Monday, November 12, 2012

There was no voter fraud in this election

No....there was no voter fraud in this election. There are countless minions on the loyal leftist extreme who will shout that refrain from the roof tops, but the facts don't support the meme. No more than the facts will support Eric Holder's decision to not prosecute the black panthers in 2008 for voter intimidation in Philadelphia. No more than the facts will once again be ignored and  he will not prosecute them for engaging in precisely the same conduct again in 2012.

No more than there will be anyone to question why tens of thousands of absentee ballots from our serving military members were either not delivered or not returned in time to be counted. No more than there will be any investigation into democrat polling bosses refusing to allow republican poll officers at their precincts in Pennsylvania. Those same poll officers who were court ordered to be allowed to be present  were denied access and when challenged the arrogant democrats said they didn't give a damn what the law said or what a judge said.

No more than the tally results coming in from 59 precincts in Philadelphia now reflect that Mitt Romney didn't receive a single vote in any of those precincts. Not one percentage point. Not a single decimal point of support. In none of those 59 precincts would the average observer ever know that Romney was even on the ballot.

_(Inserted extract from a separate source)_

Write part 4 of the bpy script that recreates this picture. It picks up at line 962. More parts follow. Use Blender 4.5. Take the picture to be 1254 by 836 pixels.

But no, there were no irregularities during this election and we certainly don't need any voter ID laws, because the incidence of voter fraud in this country is so miniscule as to not warrant any scrutiny. You believe that don't you?  Trust me, there are a lot who do,

Mitt Romney got zero votes

It's one thing for a Democratic presidential candidate to dominate a Democratic city like Philadelphia, but check out this head-spinning figure: In 59 voting divisions in the city, Mitt Romney received not one vote. Zero. Zilch.
These are the kind of numbers that send Republicans into paroxysms of voter-fraud angst, but such results may not be so startling after all.
"We have always had these dense urban corridors that are extremely Democratic," said Jonathan Rodden, a political science professor at Stanford University. "It's kind of an urban fact, and you are looking at the extreme end of it in Philadelphia."
Most big cities are politically homogeneous, with 75 percent to 80 percent of voters identifying as Democrats.
Cities are not only bursting with Democrats: They are easier to organize than rural areas where people live far apart from one another, said Sasha Issenberg, author of The Victory Lab: The Secret Science of Winning Campaigns.
"One reason Democrats can maximize votes in Philadelphia is that it's very easy to knock on every door," Issenberg said.
Still, was there not one contrarian voter in those 59 divisions, where unofficial vote tallies have President Obama outscoring Romney by a combined 19,605 to 0?